Ever used the gets function in your program? This function is the worst of the string manipulation functions, as it cannot be used in a secure way. Using this function in your program makes your program vulnerable to buffer overflow. When buffer overflow occurs, data is written past the end of a buffer. The buffer can be allocated either on the heap (a heap buffer overflow) or on the stack (stack buffer overflow). Both heap and stack have their structure and this structure is corrupt by writing user input past end of a buffer. A usual consequence of this is a crash of the application.
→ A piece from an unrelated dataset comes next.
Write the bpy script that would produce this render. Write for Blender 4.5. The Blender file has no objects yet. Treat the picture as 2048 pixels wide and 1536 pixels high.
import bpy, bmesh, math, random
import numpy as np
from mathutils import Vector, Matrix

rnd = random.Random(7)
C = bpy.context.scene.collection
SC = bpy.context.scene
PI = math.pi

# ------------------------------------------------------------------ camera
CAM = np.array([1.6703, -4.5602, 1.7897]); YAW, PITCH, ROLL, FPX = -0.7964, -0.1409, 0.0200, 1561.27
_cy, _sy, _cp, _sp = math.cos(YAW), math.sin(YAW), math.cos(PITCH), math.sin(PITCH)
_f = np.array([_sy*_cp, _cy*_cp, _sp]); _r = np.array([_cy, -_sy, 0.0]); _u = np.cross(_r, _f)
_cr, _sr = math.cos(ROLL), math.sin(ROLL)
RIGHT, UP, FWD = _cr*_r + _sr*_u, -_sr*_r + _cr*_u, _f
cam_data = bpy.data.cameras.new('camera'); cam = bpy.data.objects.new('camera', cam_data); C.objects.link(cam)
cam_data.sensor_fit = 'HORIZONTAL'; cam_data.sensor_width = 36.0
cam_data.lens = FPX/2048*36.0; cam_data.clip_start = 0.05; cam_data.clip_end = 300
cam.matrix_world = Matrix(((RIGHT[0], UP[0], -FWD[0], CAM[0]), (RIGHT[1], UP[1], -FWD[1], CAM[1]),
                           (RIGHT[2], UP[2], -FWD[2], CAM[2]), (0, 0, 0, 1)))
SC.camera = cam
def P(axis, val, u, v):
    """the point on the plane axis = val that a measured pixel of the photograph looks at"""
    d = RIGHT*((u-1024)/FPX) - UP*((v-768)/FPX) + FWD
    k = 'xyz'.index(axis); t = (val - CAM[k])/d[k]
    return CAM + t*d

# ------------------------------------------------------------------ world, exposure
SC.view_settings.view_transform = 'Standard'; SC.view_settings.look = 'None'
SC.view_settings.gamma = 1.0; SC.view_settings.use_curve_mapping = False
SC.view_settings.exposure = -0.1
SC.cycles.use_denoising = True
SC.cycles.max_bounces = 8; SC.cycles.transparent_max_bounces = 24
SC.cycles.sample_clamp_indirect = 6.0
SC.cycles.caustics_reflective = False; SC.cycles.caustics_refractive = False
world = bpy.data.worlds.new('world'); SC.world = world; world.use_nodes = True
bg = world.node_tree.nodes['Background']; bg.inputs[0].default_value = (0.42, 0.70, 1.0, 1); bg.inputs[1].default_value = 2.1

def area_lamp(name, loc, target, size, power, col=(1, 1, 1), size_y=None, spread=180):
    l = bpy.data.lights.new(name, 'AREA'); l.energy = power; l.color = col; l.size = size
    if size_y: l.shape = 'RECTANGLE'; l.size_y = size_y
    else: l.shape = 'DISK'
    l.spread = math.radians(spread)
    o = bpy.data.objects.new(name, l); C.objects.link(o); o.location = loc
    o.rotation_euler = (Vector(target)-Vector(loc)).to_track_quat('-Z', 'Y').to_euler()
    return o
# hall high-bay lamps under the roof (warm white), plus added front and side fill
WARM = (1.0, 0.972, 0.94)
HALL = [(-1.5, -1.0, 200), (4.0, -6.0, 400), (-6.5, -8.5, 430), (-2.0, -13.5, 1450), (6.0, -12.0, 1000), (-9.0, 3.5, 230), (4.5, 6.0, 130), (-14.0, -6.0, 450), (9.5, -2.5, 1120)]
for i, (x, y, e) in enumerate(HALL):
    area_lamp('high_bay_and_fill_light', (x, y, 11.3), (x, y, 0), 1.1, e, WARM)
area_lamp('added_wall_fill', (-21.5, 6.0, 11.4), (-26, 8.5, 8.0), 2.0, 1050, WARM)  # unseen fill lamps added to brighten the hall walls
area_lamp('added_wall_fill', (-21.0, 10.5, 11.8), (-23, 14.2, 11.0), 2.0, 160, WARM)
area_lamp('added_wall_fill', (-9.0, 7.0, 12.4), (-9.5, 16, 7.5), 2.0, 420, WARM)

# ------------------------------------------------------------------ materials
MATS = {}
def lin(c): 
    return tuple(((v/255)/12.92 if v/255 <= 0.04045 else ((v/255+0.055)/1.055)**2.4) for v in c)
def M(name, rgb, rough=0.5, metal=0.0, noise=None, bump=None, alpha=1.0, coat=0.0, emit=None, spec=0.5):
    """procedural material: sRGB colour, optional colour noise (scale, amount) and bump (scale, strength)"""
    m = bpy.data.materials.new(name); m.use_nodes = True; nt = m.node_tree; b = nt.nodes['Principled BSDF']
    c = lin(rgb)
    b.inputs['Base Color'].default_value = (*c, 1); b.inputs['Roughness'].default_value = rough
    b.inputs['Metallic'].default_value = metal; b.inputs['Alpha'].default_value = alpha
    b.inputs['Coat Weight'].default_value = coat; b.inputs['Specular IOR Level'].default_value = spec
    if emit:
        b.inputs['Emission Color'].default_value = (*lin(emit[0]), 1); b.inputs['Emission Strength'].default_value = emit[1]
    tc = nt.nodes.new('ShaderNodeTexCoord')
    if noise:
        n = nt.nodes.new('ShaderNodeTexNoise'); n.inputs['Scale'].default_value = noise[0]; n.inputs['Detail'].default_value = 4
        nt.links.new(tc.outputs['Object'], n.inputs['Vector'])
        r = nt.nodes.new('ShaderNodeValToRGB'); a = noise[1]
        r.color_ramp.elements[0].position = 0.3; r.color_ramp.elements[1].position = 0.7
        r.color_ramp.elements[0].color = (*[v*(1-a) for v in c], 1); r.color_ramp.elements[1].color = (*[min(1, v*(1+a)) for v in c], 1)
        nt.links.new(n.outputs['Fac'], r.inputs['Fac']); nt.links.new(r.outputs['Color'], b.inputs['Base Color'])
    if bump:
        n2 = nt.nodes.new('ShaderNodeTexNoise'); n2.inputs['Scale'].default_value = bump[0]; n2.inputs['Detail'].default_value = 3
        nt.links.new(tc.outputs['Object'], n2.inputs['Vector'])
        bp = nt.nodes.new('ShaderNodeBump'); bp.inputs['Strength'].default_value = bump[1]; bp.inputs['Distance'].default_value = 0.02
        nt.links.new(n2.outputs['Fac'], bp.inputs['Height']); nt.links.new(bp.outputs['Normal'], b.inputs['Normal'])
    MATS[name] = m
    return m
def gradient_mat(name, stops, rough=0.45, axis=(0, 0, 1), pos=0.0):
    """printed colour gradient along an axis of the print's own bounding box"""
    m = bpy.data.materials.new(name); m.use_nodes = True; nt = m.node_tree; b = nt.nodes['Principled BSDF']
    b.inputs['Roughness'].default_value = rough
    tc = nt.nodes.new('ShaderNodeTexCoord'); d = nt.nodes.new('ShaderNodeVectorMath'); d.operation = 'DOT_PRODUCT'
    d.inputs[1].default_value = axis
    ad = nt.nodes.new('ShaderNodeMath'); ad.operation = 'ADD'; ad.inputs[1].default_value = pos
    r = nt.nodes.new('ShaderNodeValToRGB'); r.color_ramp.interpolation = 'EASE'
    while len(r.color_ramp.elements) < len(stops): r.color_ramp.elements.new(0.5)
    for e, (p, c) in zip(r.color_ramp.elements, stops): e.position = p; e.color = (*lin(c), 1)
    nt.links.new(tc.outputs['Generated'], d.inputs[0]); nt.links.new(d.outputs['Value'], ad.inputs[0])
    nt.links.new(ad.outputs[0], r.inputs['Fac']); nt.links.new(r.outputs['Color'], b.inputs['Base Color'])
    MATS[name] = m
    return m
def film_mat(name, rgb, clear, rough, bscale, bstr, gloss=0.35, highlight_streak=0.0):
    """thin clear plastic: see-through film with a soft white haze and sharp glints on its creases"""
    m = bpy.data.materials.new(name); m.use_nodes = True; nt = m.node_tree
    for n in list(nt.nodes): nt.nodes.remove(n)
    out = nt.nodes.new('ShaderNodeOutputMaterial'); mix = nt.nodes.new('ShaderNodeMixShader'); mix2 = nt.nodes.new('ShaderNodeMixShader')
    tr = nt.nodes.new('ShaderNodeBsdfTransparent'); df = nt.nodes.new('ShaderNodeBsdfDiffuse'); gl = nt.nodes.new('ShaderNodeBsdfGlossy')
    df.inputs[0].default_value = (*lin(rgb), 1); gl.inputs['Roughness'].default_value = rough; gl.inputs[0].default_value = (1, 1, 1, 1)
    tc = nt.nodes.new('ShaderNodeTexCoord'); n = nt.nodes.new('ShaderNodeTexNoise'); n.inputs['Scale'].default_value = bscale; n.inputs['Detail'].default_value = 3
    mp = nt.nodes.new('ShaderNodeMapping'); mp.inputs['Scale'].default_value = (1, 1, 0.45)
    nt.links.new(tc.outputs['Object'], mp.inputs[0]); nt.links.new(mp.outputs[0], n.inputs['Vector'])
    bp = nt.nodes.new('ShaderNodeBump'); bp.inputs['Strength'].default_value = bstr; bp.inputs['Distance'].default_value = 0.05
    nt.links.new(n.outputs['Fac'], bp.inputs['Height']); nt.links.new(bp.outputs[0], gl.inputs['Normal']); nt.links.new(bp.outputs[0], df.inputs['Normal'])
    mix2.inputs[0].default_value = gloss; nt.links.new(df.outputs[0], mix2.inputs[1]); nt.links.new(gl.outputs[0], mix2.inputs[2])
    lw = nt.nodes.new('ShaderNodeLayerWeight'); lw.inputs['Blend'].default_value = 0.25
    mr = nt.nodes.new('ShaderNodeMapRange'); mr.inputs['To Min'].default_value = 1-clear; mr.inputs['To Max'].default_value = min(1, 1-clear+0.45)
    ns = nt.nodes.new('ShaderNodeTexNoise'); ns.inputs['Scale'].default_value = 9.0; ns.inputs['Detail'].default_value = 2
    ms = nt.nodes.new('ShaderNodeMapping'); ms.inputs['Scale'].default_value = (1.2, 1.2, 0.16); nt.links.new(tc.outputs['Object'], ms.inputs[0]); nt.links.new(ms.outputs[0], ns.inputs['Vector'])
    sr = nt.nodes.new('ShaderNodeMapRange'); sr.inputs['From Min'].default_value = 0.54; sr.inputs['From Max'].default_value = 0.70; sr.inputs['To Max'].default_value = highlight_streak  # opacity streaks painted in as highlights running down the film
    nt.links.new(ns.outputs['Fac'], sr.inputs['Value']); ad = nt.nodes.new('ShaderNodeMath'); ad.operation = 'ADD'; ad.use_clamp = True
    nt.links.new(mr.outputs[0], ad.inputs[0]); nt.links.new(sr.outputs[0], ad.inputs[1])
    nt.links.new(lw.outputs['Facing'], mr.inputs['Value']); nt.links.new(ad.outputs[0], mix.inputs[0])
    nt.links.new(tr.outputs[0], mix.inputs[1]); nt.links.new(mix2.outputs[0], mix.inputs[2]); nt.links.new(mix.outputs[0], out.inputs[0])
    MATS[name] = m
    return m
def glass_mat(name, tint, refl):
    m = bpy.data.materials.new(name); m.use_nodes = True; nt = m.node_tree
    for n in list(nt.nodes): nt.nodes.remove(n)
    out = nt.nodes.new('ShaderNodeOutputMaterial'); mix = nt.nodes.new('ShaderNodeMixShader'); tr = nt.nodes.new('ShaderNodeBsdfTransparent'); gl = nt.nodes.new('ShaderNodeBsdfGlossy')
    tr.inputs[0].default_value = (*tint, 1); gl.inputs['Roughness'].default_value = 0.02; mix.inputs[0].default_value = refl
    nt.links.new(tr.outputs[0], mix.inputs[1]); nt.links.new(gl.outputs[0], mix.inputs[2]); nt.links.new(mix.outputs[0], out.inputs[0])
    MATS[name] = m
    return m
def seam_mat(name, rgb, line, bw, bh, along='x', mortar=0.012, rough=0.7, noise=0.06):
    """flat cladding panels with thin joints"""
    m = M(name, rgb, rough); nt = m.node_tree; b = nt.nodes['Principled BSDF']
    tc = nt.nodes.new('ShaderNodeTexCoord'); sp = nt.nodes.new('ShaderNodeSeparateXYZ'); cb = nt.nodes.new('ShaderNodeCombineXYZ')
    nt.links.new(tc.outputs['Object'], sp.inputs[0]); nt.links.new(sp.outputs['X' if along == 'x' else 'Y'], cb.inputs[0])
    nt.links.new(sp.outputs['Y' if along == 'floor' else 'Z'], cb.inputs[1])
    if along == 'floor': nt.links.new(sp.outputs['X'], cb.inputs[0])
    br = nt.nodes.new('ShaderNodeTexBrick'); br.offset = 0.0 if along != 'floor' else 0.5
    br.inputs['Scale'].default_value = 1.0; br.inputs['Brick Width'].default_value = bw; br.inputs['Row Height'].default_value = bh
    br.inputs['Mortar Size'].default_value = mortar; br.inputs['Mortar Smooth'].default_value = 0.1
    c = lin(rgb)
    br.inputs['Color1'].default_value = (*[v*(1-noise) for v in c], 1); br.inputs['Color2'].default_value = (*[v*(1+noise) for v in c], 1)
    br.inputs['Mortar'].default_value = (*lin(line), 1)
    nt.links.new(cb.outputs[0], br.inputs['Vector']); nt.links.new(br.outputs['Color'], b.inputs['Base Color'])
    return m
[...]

When the input is properly crafted and such input is called an exploit, it can lead to execution of payload contained in the exploit and hijacking of the application by the attacker. What a hijacked application can then do then only depends on its privileges.

Reverse engineering can examine APIs used by the program and look for APIs like that. The analysis can be either performed on the assembly language or decompiled code level – then we are talking about black box analysis and reverse engineering, or can be performed on the real source code – then we are talking about white box analysis and code review.

Injection Vulnerabilities

Injection vulnerabilities are the most common vulnerabilities in OWASP Top 10 2013. The vulnerability is rooted in improper sanitization of input data. When the input validation is insufficient, the attacker can then abuse it and inject its own code into the application’s code and force the application to execute it. The most prominent are SQL injection and Cross-Site Scripting vulnerabilities (#1 and #3 in the Top 10). The product is understood as a black-box and reverse engineering studies how data flows through eg. SQL query functions and whether it is possible to perform injection.